Brave new world or Emperor’s New Clothes?

Brave new world or Emperor’s New Clothes?

Ellie Brodie, The Wildlife Trusts' Head of Land Management, takes a look at Defra’s Sustainable Farm Incentive pilot and the direction of agriculture policy.

Today the next instalment of Defra’s farming policy, details of the first pilot phase of the Sustainable Farm Incentive (SFI), was published. This follows a relative lull since publication of the Agricultural Transition Plan in November. 

Whilst the SFI pilot will only be open to a few hundred farmers, today’s communication from Defra is significant because it sets out for the first time the types of activity farmers might get paid for, and how much they get paid, to deliver the aims of the Agriculture Act.

It shows the direction of travel. And this direction is towards a more conventional view of farming and the environment, closer to the status quo which the Government have been vocal about departing from: the EU’s Common Agricultural Policy (CAP).

The SFI pilot document groups the activities farmers could get paid for around eight standards or packages including standards on soils, hedgerows, woodland and grassland.  Each standard has three levels – introductory, intermediate and advanced – with each level receiving a higher payment. This is a menu-based system which farmers can choose from extensively or very minimally. Farmers get to choose their starting point and the pilot scheme will pay for what farmers achieve than delivering rigid prescriptions, a feature of current schemes. Defra seem to be taking piloting seriously – farmers will be paid to share their learning to inform the next stage of the pilot.

Whilst these are positive steps, the document raises two important questions: how different are SFI pilot plans from conventional (EU) agriculture policy?
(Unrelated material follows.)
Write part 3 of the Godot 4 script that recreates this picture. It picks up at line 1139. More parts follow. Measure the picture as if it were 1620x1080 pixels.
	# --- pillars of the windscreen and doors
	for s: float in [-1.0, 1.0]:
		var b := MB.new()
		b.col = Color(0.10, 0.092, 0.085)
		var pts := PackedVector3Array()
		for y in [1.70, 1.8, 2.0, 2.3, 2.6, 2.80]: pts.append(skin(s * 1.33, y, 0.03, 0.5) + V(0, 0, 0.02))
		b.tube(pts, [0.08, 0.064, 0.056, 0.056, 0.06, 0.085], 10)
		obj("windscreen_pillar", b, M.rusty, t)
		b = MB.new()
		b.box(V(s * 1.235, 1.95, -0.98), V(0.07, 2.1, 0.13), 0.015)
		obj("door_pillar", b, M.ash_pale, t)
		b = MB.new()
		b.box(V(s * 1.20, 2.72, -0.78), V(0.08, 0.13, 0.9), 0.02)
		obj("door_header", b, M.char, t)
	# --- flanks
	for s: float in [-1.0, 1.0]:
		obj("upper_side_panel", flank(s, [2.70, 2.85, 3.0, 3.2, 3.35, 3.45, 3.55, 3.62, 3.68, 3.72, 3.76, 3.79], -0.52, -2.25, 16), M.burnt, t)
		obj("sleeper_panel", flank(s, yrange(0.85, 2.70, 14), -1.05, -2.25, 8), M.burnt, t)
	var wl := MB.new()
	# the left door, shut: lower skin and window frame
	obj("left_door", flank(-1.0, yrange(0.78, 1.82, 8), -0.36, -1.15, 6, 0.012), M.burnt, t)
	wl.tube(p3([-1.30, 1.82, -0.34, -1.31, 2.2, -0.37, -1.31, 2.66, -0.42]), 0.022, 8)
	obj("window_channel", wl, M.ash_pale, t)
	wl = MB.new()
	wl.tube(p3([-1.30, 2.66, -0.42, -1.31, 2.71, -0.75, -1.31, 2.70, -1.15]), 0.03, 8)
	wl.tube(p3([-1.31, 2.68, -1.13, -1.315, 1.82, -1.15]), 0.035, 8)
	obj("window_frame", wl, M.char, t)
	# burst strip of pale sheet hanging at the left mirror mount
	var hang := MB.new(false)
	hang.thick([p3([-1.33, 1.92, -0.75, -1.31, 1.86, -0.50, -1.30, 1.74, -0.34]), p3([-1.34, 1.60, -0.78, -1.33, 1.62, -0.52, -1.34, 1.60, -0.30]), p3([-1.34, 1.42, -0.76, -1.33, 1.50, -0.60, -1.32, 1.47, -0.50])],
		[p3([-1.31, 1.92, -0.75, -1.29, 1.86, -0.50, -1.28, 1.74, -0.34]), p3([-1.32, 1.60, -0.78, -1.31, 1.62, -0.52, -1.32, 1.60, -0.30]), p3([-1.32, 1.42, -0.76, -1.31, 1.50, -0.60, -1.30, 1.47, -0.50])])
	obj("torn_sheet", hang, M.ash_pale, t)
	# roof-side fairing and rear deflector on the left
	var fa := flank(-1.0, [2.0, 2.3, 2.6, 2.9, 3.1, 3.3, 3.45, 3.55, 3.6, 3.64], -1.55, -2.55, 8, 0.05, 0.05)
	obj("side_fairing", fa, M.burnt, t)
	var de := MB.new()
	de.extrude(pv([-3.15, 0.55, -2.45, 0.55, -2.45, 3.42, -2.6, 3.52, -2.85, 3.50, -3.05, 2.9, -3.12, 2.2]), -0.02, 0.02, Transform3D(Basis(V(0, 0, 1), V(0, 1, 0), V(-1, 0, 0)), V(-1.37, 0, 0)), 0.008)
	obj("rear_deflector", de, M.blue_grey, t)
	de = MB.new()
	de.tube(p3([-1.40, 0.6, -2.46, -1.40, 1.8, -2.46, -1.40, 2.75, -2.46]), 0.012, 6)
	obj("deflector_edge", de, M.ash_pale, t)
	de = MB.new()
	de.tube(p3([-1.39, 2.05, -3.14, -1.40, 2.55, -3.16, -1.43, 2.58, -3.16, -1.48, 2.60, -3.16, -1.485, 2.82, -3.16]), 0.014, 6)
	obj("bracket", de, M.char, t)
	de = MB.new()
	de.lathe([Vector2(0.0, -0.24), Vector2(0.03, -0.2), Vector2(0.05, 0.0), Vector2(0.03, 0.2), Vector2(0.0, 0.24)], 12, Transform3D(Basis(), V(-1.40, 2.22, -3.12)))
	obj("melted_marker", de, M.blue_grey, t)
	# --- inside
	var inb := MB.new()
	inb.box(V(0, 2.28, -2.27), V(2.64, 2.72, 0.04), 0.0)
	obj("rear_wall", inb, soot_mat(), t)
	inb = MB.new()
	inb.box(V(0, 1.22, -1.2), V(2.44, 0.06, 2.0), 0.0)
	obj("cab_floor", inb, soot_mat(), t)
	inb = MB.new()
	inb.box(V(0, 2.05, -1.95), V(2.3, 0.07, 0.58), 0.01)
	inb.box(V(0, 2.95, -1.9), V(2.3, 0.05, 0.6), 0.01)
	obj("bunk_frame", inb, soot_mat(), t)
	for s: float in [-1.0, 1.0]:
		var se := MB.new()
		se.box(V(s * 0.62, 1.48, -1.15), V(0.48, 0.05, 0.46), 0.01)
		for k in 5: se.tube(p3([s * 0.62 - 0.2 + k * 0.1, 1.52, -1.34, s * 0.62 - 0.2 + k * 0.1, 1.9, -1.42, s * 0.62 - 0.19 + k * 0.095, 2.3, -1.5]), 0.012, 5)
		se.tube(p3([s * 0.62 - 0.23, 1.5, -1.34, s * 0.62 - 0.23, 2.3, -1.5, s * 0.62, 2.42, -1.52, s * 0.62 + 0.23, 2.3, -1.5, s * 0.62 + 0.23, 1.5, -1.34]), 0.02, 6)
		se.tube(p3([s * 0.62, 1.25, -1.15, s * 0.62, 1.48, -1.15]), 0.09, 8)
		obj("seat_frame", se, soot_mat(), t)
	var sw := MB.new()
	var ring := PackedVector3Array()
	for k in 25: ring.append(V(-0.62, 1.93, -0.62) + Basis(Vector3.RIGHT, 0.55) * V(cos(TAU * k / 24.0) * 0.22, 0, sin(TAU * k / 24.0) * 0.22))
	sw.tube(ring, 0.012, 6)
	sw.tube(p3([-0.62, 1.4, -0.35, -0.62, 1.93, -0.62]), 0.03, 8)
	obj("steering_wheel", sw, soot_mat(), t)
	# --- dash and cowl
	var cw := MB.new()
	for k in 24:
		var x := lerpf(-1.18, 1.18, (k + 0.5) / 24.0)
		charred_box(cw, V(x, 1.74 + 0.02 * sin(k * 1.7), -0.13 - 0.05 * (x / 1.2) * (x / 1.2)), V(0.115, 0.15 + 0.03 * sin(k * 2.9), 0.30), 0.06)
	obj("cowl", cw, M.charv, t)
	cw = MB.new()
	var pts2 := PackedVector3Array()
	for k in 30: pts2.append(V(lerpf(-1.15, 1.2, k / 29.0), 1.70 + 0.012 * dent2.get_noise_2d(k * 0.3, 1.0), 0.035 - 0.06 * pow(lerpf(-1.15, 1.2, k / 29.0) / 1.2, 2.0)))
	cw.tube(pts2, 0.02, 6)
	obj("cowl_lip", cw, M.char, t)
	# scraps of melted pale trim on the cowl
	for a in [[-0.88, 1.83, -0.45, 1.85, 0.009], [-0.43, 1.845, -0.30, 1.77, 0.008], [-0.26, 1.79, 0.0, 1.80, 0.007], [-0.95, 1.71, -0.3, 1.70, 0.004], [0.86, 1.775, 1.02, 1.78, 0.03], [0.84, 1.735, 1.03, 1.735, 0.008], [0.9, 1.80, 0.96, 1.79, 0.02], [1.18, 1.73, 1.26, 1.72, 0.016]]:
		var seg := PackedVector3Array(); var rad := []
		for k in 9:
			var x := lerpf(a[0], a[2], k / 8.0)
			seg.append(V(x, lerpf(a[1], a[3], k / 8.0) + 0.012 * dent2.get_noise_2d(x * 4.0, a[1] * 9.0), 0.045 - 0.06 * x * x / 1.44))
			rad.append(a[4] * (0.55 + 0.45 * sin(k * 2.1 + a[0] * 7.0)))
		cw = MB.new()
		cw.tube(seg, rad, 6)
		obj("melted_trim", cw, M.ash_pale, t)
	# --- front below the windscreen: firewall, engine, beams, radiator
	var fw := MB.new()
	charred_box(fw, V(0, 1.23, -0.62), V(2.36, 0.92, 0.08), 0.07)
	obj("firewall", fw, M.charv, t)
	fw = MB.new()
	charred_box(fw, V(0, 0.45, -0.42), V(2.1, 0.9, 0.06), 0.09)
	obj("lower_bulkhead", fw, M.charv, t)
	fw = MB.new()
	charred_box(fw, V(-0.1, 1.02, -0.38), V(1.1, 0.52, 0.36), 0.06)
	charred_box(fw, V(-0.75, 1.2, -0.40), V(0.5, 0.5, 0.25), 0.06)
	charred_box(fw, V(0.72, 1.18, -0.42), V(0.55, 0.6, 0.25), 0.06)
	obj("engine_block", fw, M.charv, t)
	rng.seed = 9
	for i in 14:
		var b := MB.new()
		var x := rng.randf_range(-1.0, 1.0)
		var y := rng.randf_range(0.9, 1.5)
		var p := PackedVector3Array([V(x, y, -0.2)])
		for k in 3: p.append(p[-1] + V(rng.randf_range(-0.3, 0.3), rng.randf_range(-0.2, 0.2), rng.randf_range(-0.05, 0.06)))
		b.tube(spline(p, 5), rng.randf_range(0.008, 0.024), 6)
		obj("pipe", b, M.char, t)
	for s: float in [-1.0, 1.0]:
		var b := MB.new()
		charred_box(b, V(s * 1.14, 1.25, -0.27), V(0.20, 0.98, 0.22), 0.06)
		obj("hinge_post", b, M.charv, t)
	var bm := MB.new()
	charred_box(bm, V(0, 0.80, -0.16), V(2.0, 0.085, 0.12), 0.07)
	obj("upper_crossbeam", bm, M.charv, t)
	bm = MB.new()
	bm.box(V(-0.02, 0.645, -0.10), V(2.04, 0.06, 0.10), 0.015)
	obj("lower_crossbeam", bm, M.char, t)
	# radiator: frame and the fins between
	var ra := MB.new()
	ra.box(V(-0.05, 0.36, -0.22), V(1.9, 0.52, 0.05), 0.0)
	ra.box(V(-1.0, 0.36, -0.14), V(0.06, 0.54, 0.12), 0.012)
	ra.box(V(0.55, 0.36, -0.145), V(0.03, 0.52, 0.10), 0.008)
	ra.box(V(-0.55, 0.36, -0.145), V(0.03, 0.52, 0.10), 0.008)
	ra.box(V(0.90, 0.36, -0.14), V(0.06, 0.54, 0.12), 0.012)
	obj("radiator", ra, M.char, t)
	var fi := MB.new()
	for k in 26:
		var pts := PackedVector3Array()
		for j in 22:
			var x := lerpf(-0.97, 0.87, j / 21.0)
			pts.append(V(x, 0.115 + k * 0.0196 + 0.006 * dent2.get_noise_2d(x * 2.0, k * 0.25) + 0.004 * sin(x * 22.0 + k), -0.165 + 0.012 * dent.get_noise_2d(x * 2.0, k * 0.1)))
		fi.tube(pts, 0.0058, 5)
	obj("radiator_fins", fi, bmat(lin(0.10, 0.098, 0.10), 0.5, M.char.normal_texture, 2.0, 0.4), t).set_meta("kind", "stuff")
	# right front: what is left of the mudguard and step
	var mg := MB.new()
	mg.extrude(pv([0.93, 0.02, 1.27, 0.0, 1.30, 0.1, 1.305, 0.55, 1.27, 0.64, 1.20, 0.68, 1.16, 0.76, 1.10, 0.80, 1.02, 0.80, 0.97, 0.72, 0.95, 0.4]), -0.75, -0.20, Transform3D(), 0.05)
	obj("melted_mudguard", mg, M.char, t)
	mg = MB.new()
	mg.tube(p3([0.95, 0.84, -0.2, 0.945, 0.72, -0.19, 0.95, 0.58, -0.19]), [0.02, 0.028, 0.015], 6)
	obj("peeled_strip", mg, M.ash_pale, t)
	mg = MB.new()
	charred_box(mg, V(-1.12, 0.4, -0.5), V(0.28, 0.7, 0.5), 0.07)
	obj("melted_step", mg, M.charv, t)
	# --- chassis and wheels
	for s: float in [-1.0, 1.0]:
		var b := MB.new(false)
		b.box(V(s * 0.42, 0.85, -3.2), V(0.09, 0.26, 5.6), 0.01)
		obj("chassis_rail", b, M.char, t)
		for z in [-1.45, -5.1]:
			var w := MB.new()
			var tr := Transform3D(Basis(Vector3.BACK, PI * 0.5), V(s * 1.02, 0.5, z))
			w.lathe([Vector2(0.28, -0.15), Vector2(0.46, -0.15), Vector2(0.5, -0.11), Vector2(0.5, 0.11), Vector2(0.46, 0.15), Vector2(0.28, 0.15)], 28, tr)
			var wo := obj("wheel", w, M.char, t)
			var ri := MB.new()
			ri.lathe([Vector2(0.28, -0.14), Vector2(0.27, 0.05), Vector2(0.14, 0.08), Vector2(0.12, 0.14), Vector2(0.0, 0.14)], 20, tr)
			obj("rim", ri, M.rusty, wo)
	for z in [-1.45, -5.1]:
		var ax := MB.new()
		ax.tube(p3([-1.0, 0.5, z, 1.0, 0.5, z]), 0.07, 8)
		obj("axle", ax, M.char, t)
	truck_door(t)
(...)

And how will the direction of travel in the SFI pilot document tackle the nature and climate emergency?  

Is this the biggest change in half a century?

The SFI document states that ‘this is the biggest change in agricultural policy in half a century’. Yet this is questionable for several reasons:

  • Defra have moved away from the integrated Environmental Land Management system held together with a Land Management Plan previously proposed towards three separate schemes.
  • The SFI is described as a way for farmers to ‘to become more productive while delivering additional benefits for the environment’, indicating a move away from the environment being the cornerstone of agriculture policy.
  • At worst, it appears that some standards could pay for what is already included in regulation such as water course buffering. Some elements of very basic good practice like the cross-compliance requirements of the Basic Payment Scheme also appear to be creeping in. Paying some farmers to do what all are required by law, or for parts of cross compliance does not provide value for taxpayer money.
  • The payment rates proposed in the SFI pilot are the same as those within current CAP schemes, and only those farmers who are currently receiving payments under the CAP’s Basic Payment Scheme (the area-based payment scheme) will be eligible to apply for the pilot.  

Overall then, the SFI looks as if it will pay for some fairly basic good practice. And the Agricultural Transition Plan explained that the second scheme, Local Nature Recovery, would be the follow-on from the existing agri-environment scheme, Countryside Stewardship. This looks and feels rather like the two-pillar system of the CAP.  

This does not signal a radical departure from what we have now. 

How will the SFI address the nature and climate crisis?

Nature and the climate are in crisis. What happens on farmed land – around three quarters of land in the country – is critical in reversing the crisis.

Three years ago Defra put forward a vision which proposed environmental land management as the cornerstone of agricultural policy, based on a system of paying farmers and land managers for public goods. At around the same time, Defra released their 25 Year Plan for the Environment on how they would meet their promise to leave the environment in a better state for the next generation – including through environmental land management. Since then, the Government have committed to reach net zero emissions by 2050.

Today’s publication does not explain how the activities farmers are paid for through environmental land management will achieve environmental policy goals.

The Wildlife Trusts have repeatedly called for a clear articulation of agriculture policy outcomes with associated milestones and targets, and plans for the associated actions and payments to deliver them. Policy objectives on farmed land should be tied to meeting the environmental ambitions of the government, which should be legally bound through the Environment Bill. 

A clear roadmap was not included in the Agriculture Transition Plan, nor is it included in today’s SFI pilot plans. Many questions are still unanswered. How will difficult choices around what farmers get paid for be prioritised and spatially mapped to meet the climate and nature crisis? How will taxpayers’ money used to pay farmers be demonstrated as providing value for money?

Reversing the fortunes of wildlife and the climate requires systemic change. It requires a fundamental shift away from conventional agriculture policy which treats the environment as a bolt-on to the real business of farming towards one which sees farming and the environment as mutually beneficial and dependent.

Today’s publication of the pilot details for the Sustainable Farming Incentive does not signal that environmental ambition is being hard-wired into agriculture policy. The Wildlife Trusts will continue to work with Defra and colleagues across the farming and environment sectors to help change this – and avoid a reinvention of the status quo and irreversible damage to nature and the climate.